Questo è il potere dell’amicizia, e questo è ciò che un sogno può fare anche se tutto intorno a te perde senso. Per Arisu, il sogno poteva essere quello di diventare musicista, attore, fotografo o qualsiasi altro mestiere senza un percorso chiaro e probabilmente avrebbe avuto lo stesso risultato finale: la disapprovazione del padre.
Ma è possibile oggi inseguire un sogno? È possibile trovare la propria strada senza seguire quei percorsi prestabiliti?

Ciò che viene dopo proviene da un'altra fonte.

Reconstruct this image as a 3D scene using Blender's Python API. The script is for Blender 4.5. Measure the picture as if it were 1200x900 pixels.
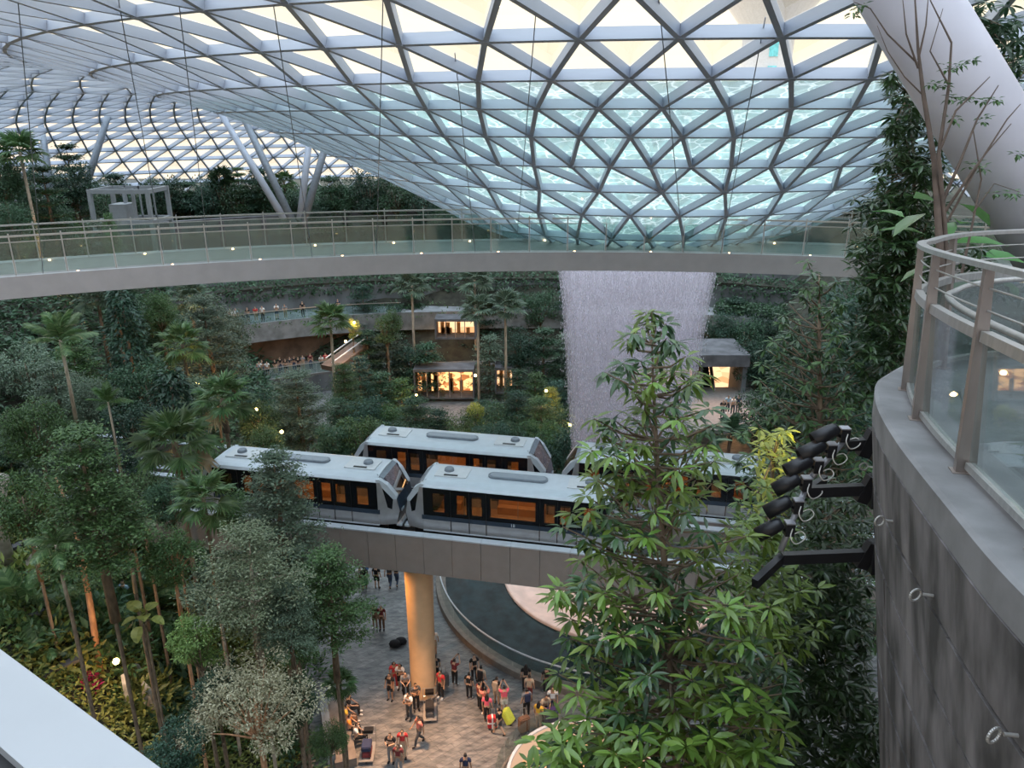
import bpy, math, random
import numpy as np
from mathutils import Vector, Matrix, Euler
for o in list(bpy.data.objects): bpy.data.objects.remove(o)
SC = bpy.context.scene; COL = SC.collection
PI = math.pi; rad = math.radians
# ---------------------------------------------------------------- camera
F = 900.0; PITCH = rad(19); EYE = Vector((0, 0, 26))
cam = bpy.data.cameras.new('camera'); co = bpy.data.objects.new('camera', cam); COL.objects.link(co)
co.location = EYE; co.rotation_euler = (PI/2 - PITCH, 0, 0)
cam.sensor_fit = 'HORIZONTAL'; cam.sensor_width = 36; cam.lens = 36*F/1200; cam.clip_start = .05; cam.clip_end = 900
SC.camera = co
# ---------------------------------------------------------------- sky
W = bpy.data.worlds.new('dusk_sky'); SC.world = W; W.use_nodes = True
nt = W.node_tree; nt.nodes.clear()
tc = nt.nodes.new('ShaderNodeTexCoord'); sp = nt.nodes.new('ShaderNodeSeparateXYZ')
rp = nt.nodes.new('ShaderNodeValToRGB'); bg = nt.nodes.new('ShaderNodeBackground'); wo = nt.nodes.new('ShaderNodeOutputWorld')
nz = nt.nodes.new('ShaderNodeTexNoise'); nz.inputs['Scale'].default_value = 2.2; nz.inputs['Detail'].default_value = 4
mp = nt.nodes.new('ShaderNodeMapping'); mp.inputs['Scale'].default_value = (1, 1, 4)
nt.links.new(tc.outputs['Generated'], sp.inputs[0]); nt.links.new(sp.outputs['Z'], rp.inputs[0])
e = rp.color_ramp.elements
e[0].position = 0; e[0].color = (1.0, .84, .66, 1)
e[1].position = 1; e[1].color = (2.1, 2.5, 3.0, 1)
for p, c in ((.08, (1.0, .87, .66, 1)), (.22, (1.0, .90, .70, 1)), (.5, (1.45, 1.55, 1.6, 1))):
    q = e.new(p); q.color = c
nt.links.new(tc.outputs['Generated'], mp.inputs[0]); nt.links.new(mp.outputs[0], nz.inputs[0])
mx = nt.nodes.new('ShaderNodeMix'); mx.data_type = 'RGBA'; mx.blend_type = 'MULTIPLY'; mx.inputs[0].default_value = .25
nt.links.new(rp.outputs[0], mx.inputs[6]); nt.links.new(nz.outputs[0], mx.inputs[7])
nt.links.new(mx.outputs[2], bg.inputs[0]); bg.inputs[1].default_value = 1.25
nt.links.new(bg.outputs[0], wo.inputs[0])
# ---------------------------------------------------------------- exposure
vs = SC.view_settings; vs.view_transform = 'Standard'; vs.look = 'None'; vs.exposure = 0.55; vs.gamma = 1.0
vs.use_curve_mapping = False
try:
    SC.cycles.transparent_max_bounces = 24; SC.cycles.max_bounces = 8; SC.cycles.sample_clamp_indirect = 4
except Exception: pass

# ---------------------------------------------------------------- helpers
def ray(px, py):
    u = (px-600)/F; v = (450-py)/F
    return Vector((u, math.cos(PITCH)+math.sin(PITCH)*v, -math.sin(PITCH)+math.cos(PITCH)*v))
def atY(px, py, Y):
    d = ray(px, py); return EYE + d*(Y/d.y)
def atZ(px, py, z):
    d = ray(px, py); return EYE + d*((z-EYE.z)/d.z)
def atT(px, py, t): return EYE + ray(px, py)*t
ORD = ['first','second','third','fourth','fifth','sixth','seventh','eighth','ninth','tenth','eleventh','twelfth','thirteenth','fourteenth','fifteenth','sixteenth','seventeenth','eighteenth','nineteenth','twentieth']
def tag(o, label=None, cat=None, group=None, kind=None):
    if label: o['label'] = label
    if cat: o['category'] = cat
    if group: o['group'] = group
    if kind: o['kind'] = kind
    return o
def empty(name, label=None, cat=None, loc=(0,0,0), rz=0, group=None, kind=None):
    o = bpy.data.objects.new(name, None); COL.objects.link(o); o.location = loc; o.rotation_euler = (0,0,rz)
    o.empty_display_size = .2
    return tag(o, label, cat, group, kind)
def mobj(name, me, mat=None, parent=None, loc=None, rot=None, scale=None):
    o = bpy.data.objects.new(name, me); COL.objects.link(o)
    if mat is not None:
        if len(me.materials) == 0: me.materials.append(mat)
        elif me.materials[0] != mat:
            o.material_slots[0].link = 'OBJECT'; o.material_slots[0].material = mat
    if parent is not None: o.parent = parent
    if loc is not None: o.location = loc
    if rot is not None: o.rotation_euler = rot
    if scale is not None: o.scale = scale
    return o
def copy_tree(o, parent=None):
    c = o.copy(); COL.objects.link(c); c.parent = parent
    for ch in list(KIDS.get(o.name, ())): copy_tree(ch, c)
    return c
KIDS = {}
def mkids():
    KIDS.clear()
    for o in bpy.data.objects:
        if o.parent: KIDS.setdefault(o.parent.name, []).append(o)
class MB:
    def __init__(s): s.v = []; s.f = []
    def add(s, V, Fc):
        n = len(s.v); s.v.extend([tuple(p) for p in V]); s.f.extend([tuple(i+n for i in f) for f in Fc]); return s
    def box(s, lo, hi):
        x0,y0,z0 = lo; x1,y1,z1 = hi
        return s.add([(x0,y0,z0),(x1,y0,z0),(x1,y1,z0),(x0,y1,z0),(x0,y0,z1),(x1,y0,z1),(x1,y1,z1),(x0,y1,z1)],
            [(0,3,2,1),(4,5,6,7),(0,1,5,4),(1,2,6,5),(2,3,7,6),(3,0,4,7)])
    def bar(s, a, b, w, h, up=(0,0,1)):
        a = Vector(a); b = Vector(b); d = (b-a).normalized(); up = Vector(up)
        sd = d.cross(up)
        if sd.length < 1e-4: sd = d.cross(Vector((1,0,0)))
        sd.normalize(); u = sd.cross(d); P = []
        for e_ in (a, b):
            for sx, sy in ((-1,-1),(1,-1),(1,1),(-1,1)): P.append(e_ + sd*(sx*w/2) + u*(sy*h/2))
        return s.add(P, [(0,1,2,3),(7,6,5,4),(0,4,5,1),(1,5,6,2),(2,6,7,3),(3,7,4,0)])
    def tube(s, pts, radii, n=8, caps=True):
        pts = [Vector(p) for p in pts]
        if not hasattr(radii, '__len__'): radii = [radii]*len(pts)
        ref = None; base = len(s.v); L = len(pts)
        for i, p in enumerate(pts):
            d = (pts[min(i+1, L-1)] - pts[max(i-1, 0)]).normalized()
            if ref is None: ref = Vector((0,0,1)) if abs(d.z) < .9 else Vector((1,0,0))
            a = (ref - d*ref.dot(d)).normalized(); b = d.cross(a); ref = a
            for k in range(n):
                t = 2*PI*k/n; s.v.append(tuple(p + (a*math.cos(t)+b*math.sin(t))*radii[i]))
        for i in range(L-1):
            for k in range(n):
                k2 = (k+1) % n
                s.f.append((base+i*n+k, base+i*n+k2, base+(i+1)*n+k2, base+(i+1)*n+k))
        if caps:
            s.f.append(tuple(base+k for k in range(n))[::-1]); s.f.append(tuple(base+(L-1)*n+k for k in range(n)))
        return s
    def lathe(s, prof, n=48, c=(0,0), a0=0, a1=2*PI, smooth=False):
        full = abs(a1-a0-2*PI) < 1e-6; m = n if full else n+1; base = len(s.v)
        for r, z in prof:
            for k in range(m):
                t = a0+(a1-a0)*k/n; s.v.append((c[0]+r*math.cos(t), c[1]+r*math.sin(t), z))
        for i in range(len(prof)-1):
            for k in range(n):
                k2 = (k+1) % m
                s.f.append((base+i*m+k, base+i*m+k2, base+(i+1)*m+k2, base+(i+1)*m+k))
        return s
    def prism(s, poly, z0, z1):
        n = len(poly)
        return s.add([(x,y,z0) for x,y in poly]+[(x,y,z1) for x,y in poly],
            [tuple(range(n))[::-1], tuple(range(n,2*n))]+[(i,(i+1)%n,n+(i+1)%n,n+i) for i in range(n)])
    def mesh(s, name='m', smooth=False):
        me = bpy.data.meshes.new(name); me.from_pydata(s.v, [], s.f)
        if smooth: me.polygons.foreach_set('use_smooth', [True]*len(me.polygons))
        me.update(); return me
    def build(s, name, mat, parent=None, smooth=False, **k): return mobj(name, s.mesh(name, smooth), mat, parent, **k)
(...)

È già difficile inserirsi nel mondo del lavoro pur avendo seguito tutti gli step (scuola, università, master, corsi professionali). Viviamo in una società che ha una specializzazione per ogni ambito, ma è assolutamente carente nel creare connessione tra formazione e mondo del lavoro.
«A partire dal fatto che “molti giovani si trovano, all’uscita dal sistema formativo, carenti di adeguate competenze e sprovvisti di esperienze richieste dalle aziende”. Molti altri, “pur avendo elevata formazione e alte potenzialità, non trovano posizioni all’altezza delle loro capacità e aspettative”, dovendo quindi accettare col tempo adattamenti al ribasso per uscire dalla condizione di Neet. C’è poi un altro elemento: “l’inefficienza degli strumenti utili per orientare e supportare i giovani nella ricerca di lavoro, in particolare di matching tra domanda e offerta”.» (Ibidem)
Inserirsi in un mondo incerto richiede ancora più coraggio e spirito di avventura, ed è difficile trovare una famiglia che ti appoggi nel buttarti da un aereo senza paracadute. Ma non è impossibile.
Bisognerebbe, quindi, agire attivando politiche sociali efficaci e agevolare il passaggio dal mondo scolastico/universitario al mondo lavorativo; ma anche, da non sottovalutare, incentivare proprio quei lavori spesso ritenuti secondari ma che stanno alla base della società: arte, cultura, letteratura, turismo e tanto altro.
Soprattutto bisognerebbe guardare il mondo dietro alla persona, perché si fa presto ad additare una persona come fallita o debole, ma c’è bisogno di guardare a tutti i colori che si nascondono dietro “l’altro” e anche a tutte le sfumature per poter apprezzare il mondo e anche un po’ noi stessi.